Coğrafyamızda, kadınlar ve trans kadınlar söz konusu olduğunda, toplumsal cinsiyetçi, militer, erkek egemen ve feodal değer yargıları çok belirleyici oluyor.
Toplumun bu konuda kafası karışık ve son derece çifte standartlı bir bakış açısı söz konusu.
Son günlerde, coğrafyamızda Sıla’nın yaşadığı erkek şiddeti yoğun olarak konuşulmakta. Toplumun bir kesimi Sıla’ya sahip çıkarken, bir kesimi de şiddeti meşrulaştırma çabasında…
Garip olan bir durumda şu; sanat ve magazin dünyasında yaşadığı şiddet nedeniyle Sıla’ya sahip çıkanlar, yaşadığı tüm kadınlara şiddet uygulayan bir adamı da ‘imparator’ olarak ilan edebiliyor.
Sıla, göz önünde bir kadın olduğu için yaşadığı şiddet toplumda bir tartışmaya neden olabiliyor. Bu tartışmayı kalıcı kılabilmek ve gerçekten “erkek egemen” sistemi sorgulayabilmek içinse, kadına yönelik şiddette çifte standartsız bakabilmeliyiz.
İki örnek vermek istiyorum. Biri Buse!
Buse Tekirdağ cezaevinde kalan müebbet hükümlüsü bir trans kadın. Çok küçük yaşlarda iken PKK’ye katılmış ve yıllar sonra kendi isteğiyle geri dönmüş ve ardından yakalanmış.

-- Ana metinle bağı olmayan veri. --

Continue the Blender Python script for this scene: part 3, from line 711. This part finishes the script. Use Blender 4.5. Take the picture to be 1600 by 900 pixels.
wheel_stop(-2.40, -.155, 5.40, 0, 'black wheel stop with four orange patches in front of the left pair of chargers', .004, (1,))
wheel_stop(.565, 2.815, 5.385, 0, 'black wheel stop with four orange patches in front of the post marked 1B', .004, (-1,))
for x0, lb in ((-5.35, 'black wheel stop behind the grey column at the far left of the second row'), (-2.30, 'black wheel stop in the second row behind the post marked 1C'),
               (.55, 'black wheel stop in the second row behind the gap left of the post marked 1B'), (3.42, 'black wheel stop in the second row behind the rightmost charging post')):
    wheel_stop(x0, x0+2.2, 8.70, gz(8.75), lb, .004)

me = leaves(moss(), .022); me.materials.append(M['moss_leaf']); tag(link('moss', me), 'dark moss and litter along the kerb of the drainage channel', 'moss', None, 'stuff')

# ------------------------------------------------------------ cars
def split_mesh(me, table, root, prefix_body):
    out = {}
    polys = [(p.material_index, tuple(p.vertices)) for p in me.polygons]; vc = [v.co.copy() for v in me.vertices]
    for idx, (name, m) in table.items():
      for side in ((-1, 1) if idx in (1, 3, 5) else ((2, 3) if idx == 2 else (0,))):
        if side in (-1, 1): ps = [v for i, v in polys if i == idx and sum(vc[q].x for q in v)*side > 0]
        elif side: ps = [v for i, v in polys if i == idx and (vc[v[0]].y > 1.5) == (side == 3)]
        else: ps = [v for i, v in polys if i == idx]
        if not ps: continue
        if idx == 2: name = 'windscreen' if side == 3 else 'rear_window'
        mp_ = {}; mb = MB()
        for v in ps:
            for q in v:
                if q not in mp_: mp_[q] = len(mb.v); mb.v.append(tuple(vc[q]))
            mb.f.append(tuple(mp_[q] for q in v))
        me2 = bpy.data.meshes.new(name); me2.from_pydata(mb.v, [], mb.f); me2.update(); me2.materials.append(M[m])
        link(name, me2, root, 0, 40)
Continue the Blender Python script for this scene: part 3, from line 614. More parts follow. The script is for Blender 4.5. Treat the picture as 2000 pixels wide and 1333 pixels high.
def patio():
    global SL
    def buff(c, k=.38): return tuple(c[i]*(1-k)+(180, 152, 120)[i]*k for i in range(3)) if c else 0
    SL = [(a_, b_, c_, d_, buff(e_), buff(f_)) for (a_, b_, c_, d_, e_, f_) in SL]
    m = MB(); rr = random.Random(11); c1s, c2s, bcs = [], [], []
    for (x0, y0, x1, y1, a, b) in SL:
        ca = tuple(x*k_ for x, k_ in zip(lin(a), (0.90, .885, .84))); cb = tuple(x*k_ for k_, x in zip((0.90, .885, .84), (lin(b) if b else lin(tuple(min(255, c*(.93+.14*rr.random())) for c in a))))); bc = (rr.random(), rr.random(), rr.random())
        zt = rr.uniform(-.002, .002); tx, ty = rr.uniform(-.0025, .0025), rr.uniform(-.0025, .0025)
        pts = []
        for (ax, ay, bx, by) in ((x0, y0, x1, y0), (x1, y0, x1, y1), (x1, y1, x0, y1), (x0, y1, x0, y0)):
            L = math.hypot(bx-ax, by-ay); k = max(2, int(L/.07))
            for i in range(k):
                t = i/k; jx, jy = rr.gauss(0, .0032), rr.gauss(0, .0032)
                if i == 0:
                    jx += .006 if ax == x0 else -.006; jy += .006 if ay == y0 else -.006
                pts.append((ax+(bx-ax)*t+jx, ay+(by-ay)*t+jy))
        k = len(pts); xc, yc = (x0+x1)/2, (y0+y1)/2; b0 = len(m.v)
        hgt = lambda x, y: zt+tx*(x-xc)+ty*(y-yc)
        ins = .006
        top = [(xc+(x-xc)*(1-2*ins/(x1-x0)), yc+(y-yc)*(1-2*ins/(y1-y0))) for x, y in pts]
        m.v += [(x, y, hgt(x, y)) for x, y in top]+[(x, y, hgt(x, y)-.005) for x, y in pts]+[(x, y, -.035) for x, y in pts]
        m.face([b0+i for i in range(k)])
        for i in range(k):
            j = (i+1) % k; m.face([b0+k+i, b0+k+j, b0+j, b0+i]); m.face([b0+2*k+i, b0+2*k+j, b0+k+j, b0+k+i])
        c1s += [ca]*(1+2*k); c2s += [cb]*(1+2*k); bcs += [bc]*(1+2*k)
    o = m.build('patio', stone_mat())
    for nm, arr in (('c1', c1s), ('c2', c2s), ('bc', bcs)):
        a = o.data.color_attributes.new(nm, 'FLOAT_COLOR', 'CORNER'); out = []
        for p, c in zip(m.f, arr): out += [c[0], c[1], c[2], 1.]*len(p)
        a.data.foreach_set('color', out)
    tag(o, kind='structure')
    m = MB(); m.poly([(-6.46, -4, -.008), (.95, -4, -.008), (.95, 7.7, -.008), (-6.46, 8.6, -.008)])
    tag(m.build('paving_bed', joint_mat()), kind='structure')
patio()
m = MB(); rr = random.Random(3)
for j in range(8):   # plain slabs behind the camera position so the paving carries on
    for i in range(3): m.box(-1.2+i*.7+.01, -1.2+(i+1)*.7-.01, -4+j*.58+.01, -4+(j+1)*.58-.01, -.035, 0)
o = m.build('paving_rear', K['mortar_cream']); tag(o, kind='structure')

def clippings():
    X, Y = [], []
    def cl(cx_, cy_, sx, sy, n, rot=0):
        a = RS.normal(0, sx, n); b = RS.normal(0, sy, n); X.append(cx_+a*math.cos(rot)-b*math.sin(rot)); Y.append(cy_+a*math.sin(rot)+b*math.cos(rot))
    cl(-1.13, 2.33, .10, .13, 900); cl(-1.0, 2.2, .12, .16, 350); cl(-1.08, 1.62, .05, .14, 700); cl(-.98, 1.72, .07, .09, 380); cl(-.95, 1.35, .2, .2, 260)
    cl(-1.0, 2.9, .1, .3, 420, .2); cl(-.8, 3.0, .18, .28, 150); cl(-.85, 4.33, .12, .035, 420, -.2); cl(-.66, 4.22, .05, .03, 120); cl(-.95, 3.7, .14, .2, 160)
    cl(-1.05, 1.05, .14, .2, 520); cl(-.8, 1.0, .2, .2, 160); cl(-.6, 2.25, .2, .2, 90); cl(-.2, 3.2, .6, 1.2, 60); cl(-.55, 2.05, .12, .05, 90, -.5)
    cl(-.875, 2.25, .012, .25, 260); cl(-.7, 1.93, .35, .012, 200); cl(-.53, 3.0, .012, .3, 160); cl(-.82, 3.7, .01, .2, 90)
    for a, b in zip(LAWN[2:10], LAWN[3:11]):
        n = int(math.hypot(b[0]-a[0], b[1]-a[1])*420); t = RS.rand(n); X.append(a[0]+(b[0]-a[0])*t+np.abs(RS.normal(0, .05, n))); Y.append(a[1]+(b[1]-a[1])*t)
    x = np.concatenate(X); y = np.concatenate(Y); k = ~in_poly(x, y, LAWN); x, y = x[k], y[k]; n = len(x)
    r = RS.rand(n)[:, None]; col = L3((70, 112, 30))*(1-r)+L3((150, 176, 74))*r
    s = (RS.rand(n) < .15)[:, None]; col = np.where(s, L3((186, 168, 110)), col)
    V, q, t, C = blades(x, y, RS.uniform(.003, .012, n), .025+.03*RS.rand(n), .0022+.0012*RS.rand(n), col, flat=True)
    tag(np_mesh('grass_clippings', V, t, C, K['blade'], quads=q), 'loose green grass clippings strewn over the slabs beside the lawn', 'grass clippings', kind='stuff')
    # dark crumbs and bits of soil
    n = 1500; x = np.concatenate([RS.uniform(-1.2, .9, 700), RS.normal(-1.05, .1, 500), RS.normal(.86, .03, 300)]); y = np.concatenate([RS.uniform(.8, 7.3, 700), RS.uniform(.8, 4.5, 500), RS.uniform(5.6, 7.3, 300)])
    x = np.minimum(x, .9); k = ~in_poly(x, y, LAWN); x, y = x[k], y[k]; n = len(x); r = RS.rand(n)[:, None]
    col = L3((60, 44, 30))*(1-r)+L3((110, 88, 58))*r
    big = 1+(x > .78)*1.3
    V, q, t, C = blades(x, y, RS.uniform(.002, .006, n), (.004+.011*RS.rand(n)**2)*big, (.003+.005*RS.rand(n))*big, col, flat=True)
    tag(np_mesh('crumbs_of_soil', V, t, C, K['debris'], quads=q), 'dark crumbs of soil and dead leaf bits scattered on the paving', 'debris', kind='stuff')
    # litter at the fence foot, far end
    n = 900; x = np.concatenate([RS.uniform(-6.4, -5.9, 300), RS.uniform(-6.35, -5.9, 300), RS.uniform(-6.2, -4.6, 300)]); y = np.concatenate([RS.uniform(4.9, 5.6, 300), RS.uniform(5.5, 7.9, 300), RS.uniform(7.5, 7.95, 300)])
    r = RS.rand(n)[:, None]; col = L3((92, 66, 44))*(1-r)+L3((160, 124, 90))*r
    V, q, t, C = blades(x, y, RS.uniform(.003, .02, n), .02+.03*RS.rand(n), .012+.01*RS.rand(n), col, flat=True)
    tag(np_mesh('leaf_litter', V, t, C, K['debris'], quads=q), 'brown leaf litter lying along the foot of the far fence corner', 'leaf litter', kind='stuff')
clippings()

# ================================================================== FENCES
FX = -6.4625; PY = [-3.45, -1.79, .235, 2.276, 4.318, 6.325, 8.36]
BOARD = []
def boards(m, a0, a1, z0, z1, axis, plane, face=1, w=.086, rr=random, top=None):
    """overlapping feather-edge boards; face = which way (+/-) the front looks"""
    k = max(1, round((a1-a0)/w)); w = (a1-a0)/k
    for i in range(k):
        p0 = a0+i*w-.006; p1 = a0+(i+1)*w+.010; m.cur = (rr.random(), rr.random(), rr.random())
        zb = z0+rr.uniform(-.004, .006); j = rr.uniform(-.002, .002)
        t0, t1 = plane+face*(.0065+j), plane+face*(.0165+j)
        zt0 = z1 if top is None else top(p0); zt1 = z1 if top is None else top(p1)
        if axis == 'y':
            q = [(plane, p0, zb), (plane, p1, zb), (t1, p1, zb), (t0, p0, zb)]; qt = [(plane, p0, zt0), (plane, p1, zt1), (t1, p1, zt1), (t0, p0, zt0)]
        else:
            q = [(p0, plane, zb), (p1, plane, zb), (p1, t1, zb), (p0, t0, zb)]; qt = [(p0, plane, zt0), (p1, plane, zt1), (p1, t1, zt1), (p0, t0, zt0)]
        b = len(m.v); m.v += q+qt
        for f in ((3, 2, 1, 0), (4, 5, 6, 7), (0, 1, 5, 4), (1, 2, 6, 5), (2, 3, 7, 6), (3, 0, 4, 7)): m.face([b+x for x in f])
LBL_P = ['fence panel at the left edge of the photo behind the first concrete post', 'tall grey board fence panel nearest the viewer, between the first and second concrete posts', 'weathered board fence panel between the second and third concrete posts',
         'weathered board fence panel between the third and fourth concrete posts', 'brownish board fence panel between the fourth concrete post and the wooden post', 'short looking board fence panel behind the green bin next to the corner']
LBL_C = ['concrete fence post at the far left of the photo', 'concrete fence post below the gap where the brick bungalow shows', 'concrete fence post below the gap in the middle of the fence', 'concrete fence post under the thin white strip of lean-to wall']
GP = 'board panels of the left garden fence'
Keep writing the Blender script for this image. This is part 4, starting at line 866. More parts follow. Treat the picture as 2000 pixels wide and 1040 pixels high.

Buse bir trans olarak cezaevinde yaşanabilecek tüm zorlukları yaşamış, şiddet görmüş. Ve sonunda kendi tanımıyla, ‘bedenindeki hapishaneden kurtulma’ yolunu seçmiş.
Mahkemeye başvurmuş ve mahkeme hastane raporu doğrultusunda cinsiyet değişikliği ameliyatına onay vermiş.
Mahkeme kararına rağmen, Adalet Bakanlığı Buse’ye homofobik bir bakış açısıyla psikolojik şiddet uygulamaya devam ediyor. Ve ‘acil bir ameliyat değil’ diyerek Buse için hayati önemde olan bir operasyonu engelliyor. Buse bu yüzden defalarca ölüm orucu yaptı. Ve bu engelleme devam ederse ölüm orucunda kararlı olduğunu da dillendiriyor.
Bir diğer örnek: Ekin Wan!
2015 yılının Eylül ayında Muş Varto’da bedeni çırılçıplak soyularak teşhir edilen ölü bir kadın Ekin Wan.
Ancak o ölmüş bedeniyle dahi, soru sormaya devam ediyor. Siz diyor; “…böylesine çiftte standartlı olduğunuz sürece nice kadınlar ölecek…’
Kadına yönelik şiddet asla sadece kişisel olamaz. Kadına yönelik şiddeti sistemden bağımsız olarak tartışamayız.
2005 yılında yapılan değişikliğe kadar Türk Ceza Kanunu’nda bir cinayettin namus nedeniyle işlenmiş olmasının indirim sebebi sayılmasını unutmamız gerekiyor.
Bugün ‘namus’ gerekçesiyle öldürülen kadınların sayısını tartışırken, devletin payını nasıl unutabiliriz?
Kadına yönelik şiddet, politik şiddettir.
Her kadın cinayeti politik cinayettir.
Sıla’nın, Buse’nin ve Ekin Wan’ın uğradığı şiddete hep beraber karşı çıkamıyorsak, bu sadece egemenimize ne kadar benzediğimizin göstergesidir.